From this basic introduction to the problems that libraries have been facing and the development of new metadata schema, the author goes on to describe the changes made in the Anglo-American Cataloguing Rules, 2nd ed., Machine-Readable Cataloging (MARC), and Cooperative Online Serials (CONSER) rules, focusing on the revisions required in each standard to provide bibliographic control for remote electronic resources. Having completed this useful background information, Heinrich starts to address some of the real issues and decisions facing libraries, including the central problems of whether to adopt a user-friendly single cataloging record approach, which keeps all data on both the print and electronic versions of a journal within one catalog record, or to go for the administratively easier separate-records approach. The role of aggregators or electronic journal package providers is discussed at length, and the effect of the ever-changing journals market, with the consequent virtual impossibility of libraries being able to keep up with in-house catalog record creation and maintenance overheads, will be familiar to many journals cataloging practitioners.

As libraries have struggled to keep up with cataloging and record maintenance tasks, a new broad market and increasing demand for commercial MARC services has developed. In examining a variety of vendors’ MARC products, the author discusses many of the dilemmas encountered by libraries when considering acquisitions of such services. Heinrich describes and analyzes the complexities of incorporating commercially produced catalog records into local library databases and offers some practical solutions to many of the most common questions and issues that libraries would face.

In chapter 4 the author brings together all the theoretical and historical strands of the emergence of the Internet, new cataloging rules, and issues, and tries to put them in a practical perspective by describing how all of these issues have been locally addressed at her library at California State University, Northridge. The university library’s step-by-step implementation of a commercial MARC record service is described in an attempt to “help libraries avoid feeling blindfolded during the course of implementation and post implementation maintenance” (127). The information in this section is also backed up with quotations and references from other libraries across North America and Europe, giving readers easy access to journal articles that have addressed many of the key themes of single versus separate online public access catalog records, e-resource cataloging practice, and the effects of e-journal management tools and services on serials cataloging. The book concludes with a look into the future of cataloging generally, citing the “noticeable shift from ‘deep’ quality cataloguing to ‘light’ cataloging” (195) and the move to the supersizing of cataloging as libraries have graduated from single record downloading to bulk ingesting of files with hundreds or thousands of records. New developments such as metasearching or federated searching, the emergence of the Open URL standard, the use of Digital Object Identifier (DOI)–based linking, and open access initiatives are briefly described, continuing the theme of providing basic introductions and descriptions to key themes and developments.

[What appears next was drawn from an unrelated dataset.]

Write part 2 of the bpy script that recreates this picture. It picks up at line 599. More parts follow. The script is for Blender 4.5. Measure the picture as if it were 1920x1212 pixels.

Although from the outset Heinrich states that the book is intended for cataloging practitioners and cataloging managers, she also acknowledges that it may be useful to vendors and commercial suppliers that provide online journal services to libraries. To this list could also be added serials librarians, for whom responsibility for cataloging journals may be a new and daunting responsibility with a minefield of acronyms, issues, and standards that need to be safely crossed, or simply as background for understanding the difficulties faced by their cataloging colleagues in describing and facilitating access to the collections they manage and administer.

Although numerous journal articles have been published addressing many of the issues raised and discussed in the book, this work is unique in its attempt to chart the historical context of developments in this field of librarianship and put them in perspective for those facing the challenges of handling and managing electronic resources today. Heinrich’s book is not only very readable as a complete work but can also be used as a quick reference guide for those wanting to look up specific terms and acronyms or read a case study of an actual implementation of an e-journals cataloging service from an external vendor. The work provides a very useful comprehensive overview of all the issues and developments and as acts as a one-stop shop for those wishing to gain a better understanding of the complexities of current-day serials cataloging.